Tuesday, April 1, 2008

There are so many jokes to play today..

I have SO many in my mind..but I just can't bring myself to do any of them! I am not mean enough. I wish I was.

I remember the day that my stepfather did the old 'salt in the sugar bowl' trick. I took one bite of my frosted flakes that were covered in what I thought was sugar and was so surprised by it that I cried. Yeah. Thats what I do when I'm surprised by something..I cry. I hardly EVER cry... my family says "She's as cold as ice"...its kind of true. You are almost guaranteed to get some tears out of me if you startle me..and apparently when you put salt in the sugar bowl.

The kids are beginning to realize the phenomenon of what happens when you scare me..and they (Ethan especially) are getting quite good at hiding on me. A month or so ago I had told the boys to head upstairs to their beds and I was coming right behind them to tuck them in. Luke had to go potty first so I headed up first..or so I thought. The room was dark..only the light of the hallway was in the room. I picked up a few things from the floor and started putting them in the toy box when I saw the slightest glimmer...and at a closer look I realized it was ETHAN laying so quietly IN the toy box waiting to scare the CRAP out of me! He was so proud..and I was laughing and crying all at the same time, and at the same time found myself proud of him for pulling that off! All this time I thought HE was afraid of the dark. Little stinker.

He has since gotten me a few other times and he thinks its hilarious. It kind of is.

So if only I could pull off the tricks I have in my mind on April Fools Day. I can't. How fun would it be to put up a picture of a positive pregnancy test?? Yeah..fun. But no, I can't do it.
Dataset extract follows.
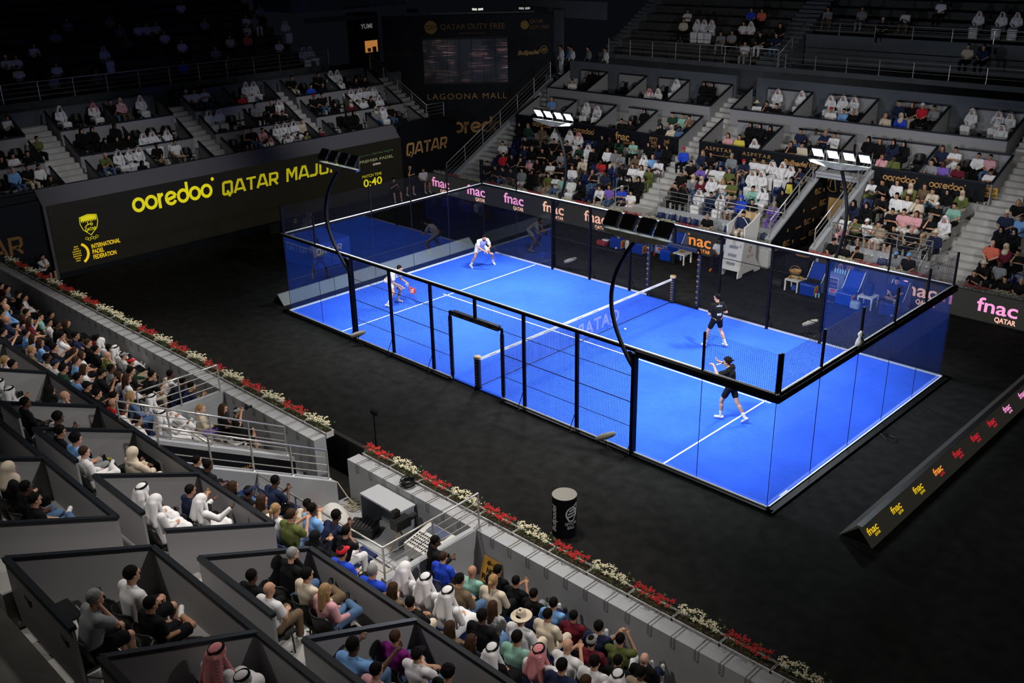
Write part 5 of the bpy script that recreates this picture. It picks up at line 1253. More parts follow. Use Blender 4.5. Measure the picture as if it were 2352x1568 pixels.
def to_mesh(name, parts):
    """parts: list of (V, Q, material slot)"""
    me = bpy.data.meshes.new(name); n = 0; vs = []; qs = []; ms = []
    for V, Q, s_ in parts: vs.append(V); qs.append(Q + n); ms.append(np.full(len(Q), s_)); n += len(V)
    V = np.concatenate(vs); Q = np.concatenate(qs); mi = np.concatenate(ms)
    me.vertices.add(len(V)); me.vertices.foreach_set('co', V.astype(np.float32).ravel())
    me.loops.add(len(Q) * 4); me.loops.foreach_set('vertex_index', Q.astype(np.int32).ravel())
    me.polygons.add(len(Q)); me.polygons.foreach_set('loop_start', np.arange(0, len(Q) * 4, 4, dtype=np.int32)); me.polygons.foreach_set('material_index', mi.astype(np.int32))
    me.update(calc_edges=True); me.validate(); me.shade_smooth()
    for _ in range(int(mi.max()) + 1): me.materials.append(None)
    return me
# --- skeletons. facing +y, origin on the floor under the hips
def nrm(v): return v / (np.linalg.norm(v) + 1e-9)
def seated(lean=.1, arms='lap', legs='n', twist=0, sh=.0):
    J = {}; J['hl'] = V3(-.09, 0, .53); J['hr'] = V3(.09, 0, .53); pel = V3(0, -.03, .55); d = V3(twist, math.sin(lean), math.cos(lean)); d = nrm(d)
    J['pel'] = pel; J['ch'] = pel + d * .32; J['nk'] = pel + d * .49; J['hd'] = J['nk'] + V3(0, .035 + .03 * min(1, abs(lean)), .155)
    sc_ = pel + d * .43; J['sl'] = sc_ + V3(-.185, 0, 0); J['sr'] = sc_ + V3(.185, 0, 0)
    K = {'n': (V3(-.13, .43, .53), V3(-.13, .42, .10)), 's': (V3(-.12, .43, .53), V3(-.10, .80, .14)), 'w': (V3(-.2, .40, .53), V3(-.2, .46, .10)), 'b': (V3(-.11, .42, .52), V3(-.12, .22, .10)), 'u': (V3(-.12, .40, .66), V3(-.11, .62, .42))}
    k = K.get(legs, K['n']); J['kl'], J['al'] = k; J['kr'], J['ar'] = k[0] * V3(-1, 1, 1), k[1] * V3(-1, 1, 1)
    if legs == 'x': J['kr'] = V3(.20, .42, .63); J['ar'] = V3(-.14, .50, .60); J['toe_r'] = V3(-.26, .60, .63)
    ch = J['ch']
    A = {'lap': ((-.25, .06, .76), (-.05, .27, .64), (.25, .06, .76), (.06, .28, .66)),
         'knees': ((-.20, .36, .64), (-.03, .52, .80), (.20, .36, .64), (.04, .51, .81)),
         'cross': ((-.23, .16, .80), (.09, .24, .86), (.23, .16, .79), (-.10, .26, .84)),
         'chin': ((-.22, .10, .76), (.06, .24, .78), (.15, .28, .80), (.045, .16, 1.10)),
         'phone': ((-.21, .16, .80), (-.05, .36, .95), (.21, .16, .80), (.06, .36, .96)),
         'rest': ((-.26, .02, .76), (-.16, .30, .62), (.26, .02, .76), (.16, .30, .62)),
         'head': ((-.26, .10, .92), (-.09, .18, 1.20), (.26, .10, .94), (.09, .18, 1.2)),
         'out': ((-.24, .12, .82), (-.20, .36, .96), (.30, .16, .84), (.38, .38, 1.0))}[arms]
    off = V3(0, math.sin(lean) * .30 - .03, 0) if arms in ('lap', 'cross', 'rest', 'chin') and lean < .3 else V3(0, 0, 0)
    J['el'], J['wl'], J['er'], J['wr'] = [V3(*a) + off * (.5 if i % 2 else 1) for i, a in enumerate(A)]
    return J
def fingers(S, w_, dirn, side, curl=.5, k=.006, pn=None):
    """palm, four unequal bent fingers and a thumb from the side of the palm"""
    d = nrm(dirn); up = V3(0, 0, 1) if abs(d[2]) < .85 else V3(0, 1, 0)
    n = nrm(np.cross(d, up)) * side; b = nrm(np.cross(d, n)) if pn is None else nrm(V3(*pn))
    n = nrm(np.cross(b, d)) * (1 if side > 0 else -1)
    S.cap(w_, w_ + d * .05, .026, .03, k=.012)
    kn = w_ + d * .075
    for i, L in enumerate((.062, .074, .070, .052)):
        o = kn + n * (.030 - .019 * i)
        m = o + d * L * .45 - b * L * .3 * curl; e = m + d * L * .42 - b * L * .75 * curl
        S.cap(o - d * .02, m, .0115, .0100, k); S.cap(m, e, .0100, .008, k)
    t0 = w_ + d * .025 + n * .02; t1 = t0 + n * .028 + d * .028 - b * .012; S.cap(t0, t1, .013, .0115, k); S.cap(t1, t1 + d * .03 - b * .012 + n * .002, .0115, .009, k)
def head_sdf(S, H, yaw=0, tilt=0, face=True):
    R = np.array(Matrix.Rotation(yaw, 3, 'Z') @ Matrix.Rotation(tilt, 3, 'X')); T = lambda x, y, z: H + R @ V3(x, y, z)
    S.ell(T(0, -.008, .025), (.076, .096, .098), .02, R=R); S.ell(T(0, .022, -.055), (.056, .066, .068), .03, R=R)
    if face:
        S.cap(T(0, .088, .012), T(0, .112, -.022), .009, .014, .012); S.ell(T(0, .088, .028), (.048, .014, .012), .012, R=R)
        for s_ in (-1, 1):
            S.ell(T(.031 * s_, .094, .008), (.016, .012, .009), cut=True, R=R); S.ell(T(.077 * s_, -.008, -.008), (.010, .021, .032), .008, R=R)
        S.cap(T(-.02, .088, -.062), T(.02, .088, -.062), .009, .009, .006); S.ell(T(0, .102, -.0615), (.022, .008, .0025), cut=True, R=R); S.ell(T(0, .078, -.098), (.024, .018, .018), .015, R=R)
def body_sdf(J, h, hands=True, curl=.6, foot=True, yaw=0, tilt=0, grip=None):
    A = np.array(list(J.values())); S = SDF(A.min(0) - .24, A.max(0) + .24, h)
    S.cap(J['hl'], J['hr'], .105, .105, .03); S.cap(J['pel'], J['ch'], .105, .115, .04)
    nk = J['nk']; sl, sr = J['sl'], J['sr']; mid = (sl + sr) / 2
    S.cap(J['pel'] + V3(-.05, 0, 0), J['ch'] + (sl - mid) * .45, .09, .10, .04); S.cap(J['pel'] + V3(.05, 0, 0), J['ch'] + (sr - mid) * .45, .09, .10, .04)
    S.cap(sl + (mid - sl) * .15, sr + (mid - sr) * .15, .055, .055, .04)
    S.cap(mid, J['hd'] + V3(0, -.02, -.04), .062, .050, .03); head_sdf(S, J['hd'], yaw, tilt)
    for a, b, c in (('sl', 'el', 'wl'), ('sr', 'er', 'wr')):
        S.cap(J[a], J[b], .052, .040, .02); S.cap(J[b], J[c], .041, .026, .012)
    for a, b, c, s_ in (('hl', 'kl', 'al', -1), ('hr', 'kr', 'ar', 1)):
        S.cap(J[a], J[b], .083, .056, .02); m = J[b] * .7 + J[c] * .3; dn = nrm(J[c] - J[b]); bk = nrm(np.cross(dn, V3(1, 0, 0)));
        if bk[1] > 0: bk = -bk
        S.cap(J[b], J[c], .052, .036, .012); S.cap(m + bk * .012, J[b] * .45 + J[c] * .55 + bk * .008, .052, .040, .03)
    if hands:
        for w_, e_, s_ in (('wl', 'el', -1), ('wr', 'er', 1)):
            d = J[w_] - J[e_]
            if grip and w_ in grip: d = V3(*grip[w_])
            fingers(S, J[w_], d, s_, curl)
    if foot:
        for a, k_ in (('al', 'kl'), ('ar', 'kr')): S.cap(J[a], foot_toe(J, a), .036, .03, .02)
    return S
def foot_toe(J, a):
    key = 'toe_' + a[1]
    if key in J: return J[key]
    k = J['k' + a[1]]; dn = nrm(J[a] - k)
    if J[a][2] > .3: return J[a] + nrm(V3(0, .3, 1)) * .15
    if dn[1] > .6: return J[a] + V3(0, .08, .12)
    return J[a] + V3(0, .16, -.05)
def shoe_parts(J, h, r=.048):
    out = []
    for a in ('al', 'ar'):
        t = foot_toe(J, a); A = np.array([J[a], t]); S = SDF(A.min(0) - .1, A.max(0) + .1, h); f = nrm(t - J[a]); dn = nrm(J[a] - J['k' + a[1]]); he = J[a] - f * .045 + dn * .035
        S.cap(he, t + (dn - f * (dn @ f)) * .012, r - .006, r - .008, .02); S.cap(he, J[a], r - .01, r - .006, .02); out.append(S.mesh())
    return out
def shirt_sdf(J, h, long=False, loose=.014, hood=False, low=0):
    A = np.array([J[k] for k in ('hl', 'hr', 'pel', 'ch', 'nk', 'sl', 'sr', 'el', 'er', 'wl', 'wr')]); S = SDF(A.min(0) - .2, A.max(0) + .2, h)
    sl, sr = J['sl'], J['sr']; mid = (sl + sr) / 2; g = loose
    S.cap(J['pel'] + V3(-.055, 0, -low), J['ch'] + (sl - mid) * .45, .100 + g, .104 + g, .03); S.cap(J['pel'] + V3(.055, 0, -low), J['ch'] + (sr - mid) * .45, .100 + g, .104 + g, .03); S.cap(J['pel'] - V3(0, 0, low), J['ch'], .11 + g, .115 + g, .03)
    S.cap(sl + (mid - sl) * .15, sr + (mid - sr) * .15, .058 + g, .058 + g, .04); S.cap(mid, J['nk'] + V3(0, 0, .005), .066 + g * .5, .056 + g * .3, .02)
    for a, b, c in (('sl', 'el', 'wl'), ('sr', 'er', 'wr')):
        if long: S.cap(J[a], J[b], .056 + g, .048 + g * .7, .02); S.cap(J[b], J[b] + (J[c] - J[b]) * .93, .048 + g * .7, .036 + g * .5, .012)
        else: S.cap(J[a], J[a] + (J[b] - J[a]) * .62, .058 + g, .058 + g * 1.1, .02)
    if hood: S.ell(J['nk'] + V3(0, -.07, .0), (.10, .06, .06), .03)
    return S
def pants_sdf(J, h, shorts=False, g=.012, thobe=False, sl=.80, hip=.112):
    A = np.array([J[k] for k in ('hl', 'hr', 'kl', 'kr', 'al', 'ar')]); S = SDF(A.min(0) - .22, A.max(0) + .22, h)
    S.cap(J['hl'], J['hr'], hip + g, hip + g, .03)
    if thobe:
        for s_ in 'lr': S.cap(J['h' + s_], J['k' + s_], .105 + g, .085 + g, .04); S.cap(J['k' + s_], J['a' + s_] + V3(0, 0, .0), .085 + g, .075 + g, .03)
        m = lambda a, b: (J[a] + J[b]) / 2
        S.cap(m('hl', 'hr'), m('kl', 'kr'), .10, .085, .05); S.cap(m('kl', 'kr'), m('al', 'ar'), .085, .075, .05); return S
    for s_ in 'lr':
        h_, k_, a_ = J['h' + s_], J['k' + s_], J['a' + s_]
        if shorts: S.cap(h_, h_ + (k_ - h_) * sl, .090 + g, .076 + g * 1.4, .02)
        else: S.cap(h_, k_, .090 + g, .064 + g, .02); S.cap(k_, k_ + (a_ - k_) * .90, .062 + g, .050 + g, .015)
    return S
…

I'm supposed to pick up Sara from school today. I have this whole plan worked up in my mind to call her mom like an hour later and tell her I forgot her. Its too cruel..I just can't. So in the meantime I suppose I will just leave myself open to receive the cruelty of all the people who actually can pull this stuff off..because knowing my husband I will likely be the brunt of some kind of joke.

We'll see....

2 comments:

Becky said...

I'm the same way!! So many ideas, but then I think how "cruel" some of them really could be...and I just can't bring myself to do them. Oh well, I guess I'll just have to be the one who gets the tricks played on. I AM an easy target :)

Kann said...

LOL! I had an old + pregnancy test that I was thinking of taking a picture of and posting! I just couldn't bring myself to do it!